Eventually I learned to place a higher value the long term battle for improved education and understanding, instead of focusing on the stings of cruelty.  The lesson was to ‘Keep my eye on the ball’ and ‘Keep Buggering On’, because my passion and empathy was welcome, but my angst (while understandable) was not productive.  The writing of briefing notes, training documents, school holiday guidelines, and news releases had to be carefully vetted to protect the inevitable fragile white backlash that the wrong word choice could inspire.  I learned to dance like an elephant on eggshells, as the Sikhs (and Muslims, and FNMI, and gender diverse) do, every single day.  It took me a long time to grudgingly accept these new rules of engagement that exposed my privilege, by the loss of it.

Perhaps it was naïve to think there wouldn’t be huge repercussions from serving a minority community in Canada.  In hindsight, it was clearly a mistake to believe that I wouldn’t lose family and friends for doing my job.   But it wasn’t until I was in my thirties that I finally realized I had been blacklisted by my own government.  My fiancée at the time, and his brother, both of whom were connected to CSE in Ottawa, robbed me of the family heirlooms my grandfather made, after they did an investigation into where I worked with the ‘cosmic’ level security clearance they boasted of.  Suddenly, I did not exist as a good human being.

My grandpa survived the Dardanelles in WWI, and turned his wounded spirit as a Lancashire Fusilier wheeler, and his carpenter-joiner skills, into the hardwood floors of Maple Leaf Gardens, mosquito planes, and beautiful furniture.  Two white guys from Nova Scotia felt justified in stealing these treasures from me, because doing my job for the Sikh community made me less than the dirt beneath their feet.  Whatever information they had access to; they didn’t share it with me, but did share it with ‘friends’ who suddenly weren’t friends anymore.    Even Access to Information requests turn up only redacted documents.

The same year, Bob Rae made me wait over an hour so he could angrily inform me that he believed the organization I worked for was somehow involved in Air India, and then he demanded that I tell the Sikh community to ‘come clean’ and produce the evidence he needed to substantiate his allegations.  His direct condemnation of me and the only Sikh organization in Canada that had a proven record of working positively with Canadian officials for over two decades, showed the measure of his ignorance.  It was not the first time I realized that the apologies most valued, are the ones rarely offered – but it was the last time I volunteered for public abuse – until I became a teacher.  I left the WSO shortly after this incident and the ridiculously false CBC documentary that followed it.  And then 9/11 happened.

Appearances at the Senate in support of Civil Marriage, as intervenors at the Supreme Court of Canada, or contributing to the Hansard of the House of Commons, not to mention the WSO’s longstanding record of peace building, remains largely ignored.  Over the years, no matter how many times I breathed Ik Onkar in through-my-nose, and exhaled Waheguru out through-my-mouth, I couldn’t escape the contempt of others.  I finally understood the privilege of anonymity.

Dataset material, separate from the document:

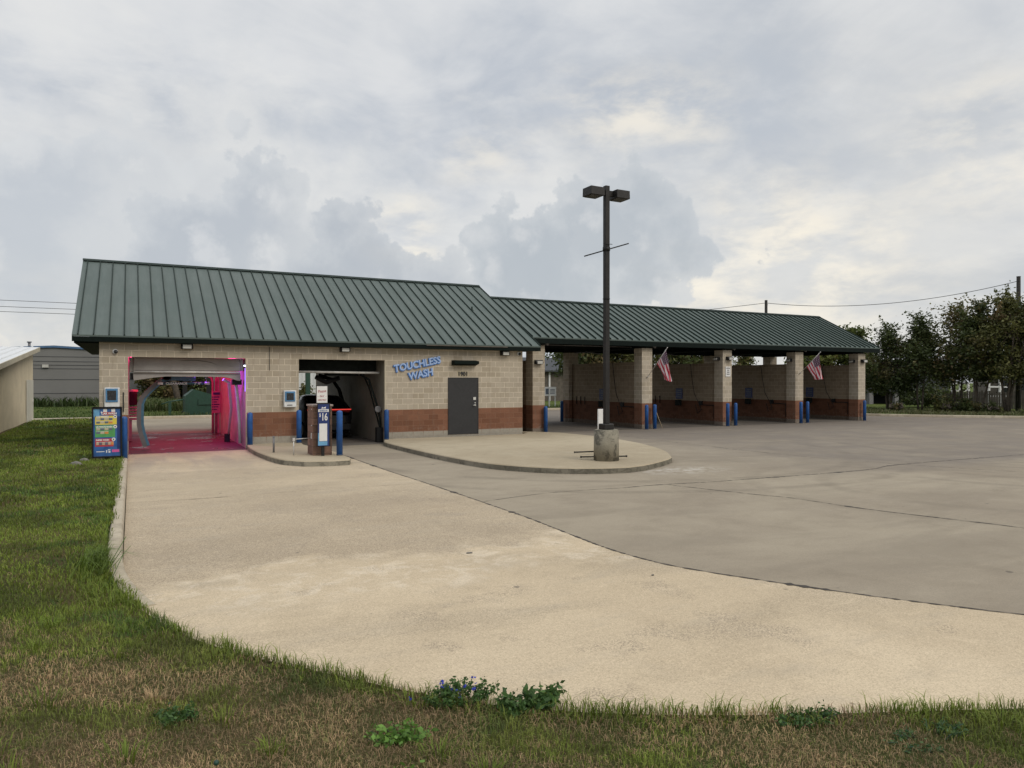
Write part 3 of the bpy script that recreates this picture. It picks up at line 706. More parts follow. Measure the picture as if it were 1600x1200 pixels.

In spite of the hardships,  WSO reaches out to other vulnerable segments of society, from Vietnamese refugees, to the LGBTQ+, Muslims, Jews, First Nations, Métis and Inuit, to consistently support democracy in Canada, pursuing freedom, dignity and respect for all citizens.  This is due in large part, Sardar Gian Singh Ji, to your devoted leadership and commitment over many decades.  Thank you Uncle Ji, for giving me the opportunity to learn and serve.  You are such a great teacher.